Will python never intend to support private, protected and public?

[John Perks and Sarah Mount]

> 1) Something that fixes the broken name mangling in the current
> system, but still doesn't try to defeat intentional unmangling.
> Currently, if you have a class with the same name as one of its
> superclasses, the name mangling can fail even its existing purpose of
> preventing accidental collisions.

None of what follows offers any protection against malice, but at least
"normal" use will be safe. Are there any other idioms where __dict__s
are used as dumping grounds for strange objects, in particular
superclasses of that object?

(For this to work the instance needs a __dict__; fully __slots__'d
objects won't be amenable to it)

Instead of mangling in the class name:

class C:
    def __init__(self, x):
        self.__x = x

One could mangle in the class itself:

class C:
    def __init__(self, x):
        self.__dict__[C, 'x'] = x

(and retrieve similarly). Now classes with the same name are still
regarded as distict. A variation on this is to have a single __dict__
entry for the class, which refers to another dict, so we would have
something like

def __init__(self, ...):
   privates = { }
   self.__dict__[C] = privates
   # ...

def f(self...):
    privates = self.__dict__[C]
    # ...

and then get or set privates[varName] as needed. (Or possibly use it
lazily via setdefault if you have a good idea of the what the defaults
should be.)

However this means non-strings end up in dir() which may cause things
like map str.upper, dir(C())) to fail. Thus instead of C as the key we
could use `id(C)`.

The only chance for collision I can see in the `id` solution is if an
object changes its __class__, then the old class is GC'd, a new one is
loaded with the same address as the old, and the __class__ is changed to
(a subclass of) this new one. Frankly __class__ reassignment is fairly
esoteric, and already has the question of how well the __dict__ from the
old type masquerades as a new one.

Other scope for collision: if the classes in question are instances of
some mad metaclass which defines == to mean something other than
identity testing (is). This would only be needed if the objects weren't
just used as types, but also something else as well (e.g. collections of
all their instances, implemented via weakrefs).

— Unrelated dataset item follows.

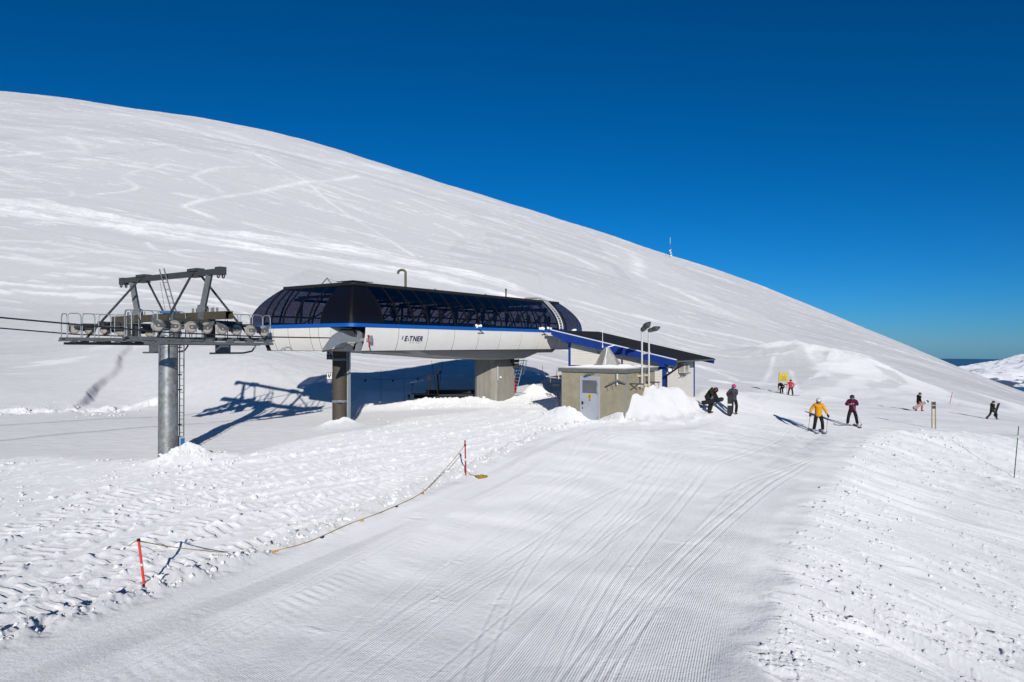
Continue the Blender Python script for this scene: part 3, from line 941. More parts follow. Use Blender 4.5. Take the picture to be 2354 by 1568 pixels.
def make_terrain():
    n_in, n_out = 1500, 110
    u_in = np.linspace(-0.84, 0.84, n_in)
    u_l = -0.84 - 0.66 * (np.linspace(1, 0, n_out, endpoint=False)) ** 1.3
    us = np.concatenate([u_l, u_in, -u_l[::-1]])
    y_near = np.concatenate([np.linspace(4.5, 7.5, 30, endpoint=False), 1.0 / np.linspace(1 / 7.5, 1 / 46.0, 1050)])
    y_far = np.exp(np.linspace(math.log(46.0), math.log(735.0), 720))[1:]
    ysr = np.concatenate([y_near, y_far])
    Yg, Ug = np.meshgrid(ysr, us, indexing='ij')
    Xg = Ug * Yg
    dh, tone, groom, lat = detail(Xg.ravel(), Yg.ravel())
    H = base_h(Xg.ravel(), Yg.ravel()) + dh
    nr, nc = Yg.shape
    co = np.stack([Xg.ravel(), Yg.ravel(), H], 1).astype(np.float32)
    me = bpy.data.meshes.new("snow_field")
    me.vertices.add(nr * nc)
    me.vertices.foreach_set("co", co.ravel())
    idx = np.arange(nr * nc).reshape(nr, nc)
    q = np.stack([idx[:-1, :-1], idx[:-1, 1:], idx[1:, 1:], idx[1:, :-1]], -1).reshape(-1, 4)
    me.loops.add(q.size)
    me.loops.foreach_set("vertex_index", q.ravel().astype(np.int32))
    me.polygons.add(len(q))
    me.polygons.foreach_set("loop_start", np.arange(0, q.size, 4, dtype=np.int32))
    me.update(calc_edges=True)
    me.polygons.foreach_set("use_smooth", np.ones(len(q), dtype=bool))
    for nme, arr in (("tone", tone), ("groom", groom), ("lat", lat)):
        a = me.attributes.new(nme, 'FLOAT', 'POINT')
        a.data.foreach_set("value", arr.astype(np.float32))
    me.materials.append(M['snow'])
    o = bpy.data.objects.new("snow_field", me)
    COL.objects.link(o)
    tag(o, "snow covered hillside with groomed piste and churned snow", None, None, "structure")
    return o


make_terrain()


# loose broken lumps of snow lying on the churned areas
def make_clods():
    g = np.random.default_rng(11)
    ph = (1 + 5 ** .5) / 2
    ico = np.array([(-1, ph, 0), (1, ph, 0), (-1, -ph, 0), (1, -ph, 0), (0, -1, ph), (0, 1, ph), (0, -1, -ph), (0, 1, -ph), (ph, 0, -1), (ph, 0, 1), (-ph, 0, -1), (-ph, 0, 1)]) / 1.902
    tri = np.array([(0, 11, 5), (0, 5, 1), (0, 1, 7), (0, 7, 10), (0, 10, 11), (1, 5, 9), (5, 11, 4), (11, 10, 2), (10, 7, 6), (7, 1, 8), (3, 9, 4), (3, 4, 2), (3, 2, 6), (3, 6, 8), (3, 8, 9), (4, 9, 5), (2, 4, 11), (6, 2, 10), (8, 6, 7), (9, 8, 1)])
    P, Rr = [], []

    def scatter(n, fx, r0, r1):
        x, y = fx(n)
        P.append(np.stack([x, y], 1))
        Rr.append(r0 * (r1 / r0) ** (g.random(n) ** 2.4))

    def along(line, lo, hi):
        pa = np.array(line)

        def f(n):
            sg = np.hypot(*np.diff(pa, axis=0).T)
            k = g.choice(len(sg), n, p=sg / sg.sum())
            t = g.random(n)
            p = pa[k] + (pa[k + 1] - pa[k]) * t[:, None]
            d = (pa[k + 1] - pa[k]) / sg[k][:, None]
            off = lo + (hi - lo) * g.random(n) * g.random(n)
            return p[:, 0] + d[:, 1] * off, p[:, 1] - d[:, 0] * off
        return f

    def blob(n_keep, x0, x1, y0, y1, seed):
        def f(n):
            x, y = g.uniform(x0, x1, n * 5), g.uniform(y0, y1, n * 5)
            w = pn(x / 2.2, y / 2.2, seed) + .5 * pn(x / .7, y / .7, seed + 1)
            o = np.argsort(-(w + .35 * g.standard_normal(n * 5)))[:n]
            return x[o], y[o]
        return f
    le = [p for p in LEFT_EDGE if 8 < p[1] < 33]
    re_ = [p for p in RIGHT_EDGE if 8 < p[1] < 36]
    scatter(1300, along(le, -.1, -1.4), .012, .085)
    scatter(650, blob(0, -15, -3, 11, 28, 201), .012, .075)
    scatter(380, blob(0, -20, -8, 18, 27, 203), .014, .08)
    scatter(420, blob(0, -8, 3, 22, 36, 205), .014, .07)
    scatter(520, along(re_, .9, 5.5), .012, .07)
    scatter(420, blob(0, 8, 22, 12, 34, 207), .012, .06)
    scatter(350, blob(0, 14, 26, 30, 38, 209), .02, .09)
    scatter(450, blob(0, -6, 3, 40, 45, 211), .02, .11)
    scatter(260, blob(0, .5, 6, 30.5, 33.5, 213), .015, .09)
    scatter(160, blob(0, -13.5, -10.5, 25, 27.5, 215), .015, .08)
    scatter(120, blob(0, -30, -24, 40, 44.5, 217), .03, .11)
    P_, r_ = np.concatenate(P), np.concatenate(Rr)
    a_, _ = pdist(P_[:, 0], P_[:, 1], LEFT_EDGE)          # keep off the piste
    b_, _ = pdist(P_[:, 0], P_[:, 1], RIGHT_EDGE)
    ok = (a_ < .05) | (b_ > .5)
    P_, r_ = P_[ok], r_[ok]
    n = len(r_)
    z = ground(P_[:, 0], P_[:, 1])
    q = g.standard_normal((n, 4))
    q /= np.linalg.norm(q, axis=1)[:, None]
    w, x, y, zz = q.T
    Rm = np.stack([np.stack([1 - 2 * (y * y + zz * zz), 2 * (x * y - zz * w), 2 * (x * zz + y * w)], -1), np.stack([2 * (x * y + zz * w), 1 - 2 * (x * x + zz * zz), 2 * (y * zz - x * w)], -1), np.stack([2 * (x * zz - y * w), 2 * (y * zz + x * w), 1 - 2 * (x * x + y * y)], -1)], 1)
    sh = ico[None] * (1 + .28 * g.standard_normal((n, 12, 1))).clip(.45, 1.6) * g.uniform(.6, 1.25, (n, 1, 3))
    vv = np.einsum('nij,nkj->nki', Rm, sh) * r_[:, None, None]
    vv[:, :, 2] *= .8
    vv += np.stack([P_[:, 0], P_[:, 1], z + r_ * .22], 1)[:, None, :]
    ff = (tri[None] + (np.arange(n) * 12)[:, None, None]).reshape(-1, 3)
    me = bpy.data.meshes.new("snow_clods")
    me.from_pydata(vv.reshape(-1, 3).tolist(), [], ff.tolist())
    me.materials.append(mat("snow_clod", (.80, .80, .81), .8, 0, .05, 12, .01, 40, .1, drough=.8))
    o = bpy.data.objects.new("snow_clods", me)
    COL.objects.link(o)
    tag(o, "loose lumps of broken snow scattered over the churned areas", None, None, "stuff")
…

Note that this won't quite work for private data in new classes, as
their __dict__ is read-only, but I offer the following peculiar hack:

class K(object):
    __dict__ = {}
    # ...

Any normal accesses to K.__dict__ will reach the wrapping dictproxy
object, but K.__dict__['__dict__'] is all yours to play with. If you
start by assigning __dict__ to locals() in the class initializer, then
writes to K.__dict__['__dict__'] will be visible just through
K.__dict__. Whether that's desirable or not depends on you. (locals()
isn't what you want if you're creating truly dynamic types via
type(names, bases, dict), though.)

Paranoid/super-open-minded types might wish to replace accesses to
__dict__ here with calls to object.__getattribute__(...,'__dict__') in
case any subclasses have strange semantics (which may make perfect sense
as far as they're concerned, but still potentially be a problem for you
having to second-guess them.)

Hope this helps

John

PS Only slightly relevant: when checking out the possibilties for
private attrs on types, I ran up against dictproxies. What need did they
meet over plain dicts, why are they read-only (at the Python and CPython
level), why are they not instantiable directly (though you can always
just create a temporary type and steal its __dict__), and why is type's
__dict__ is read-only but a class's isn't? I just have down'n'dirty type
dict munging to do, and it seems retrograde that it only works with old
(and nominally less flexible) classes.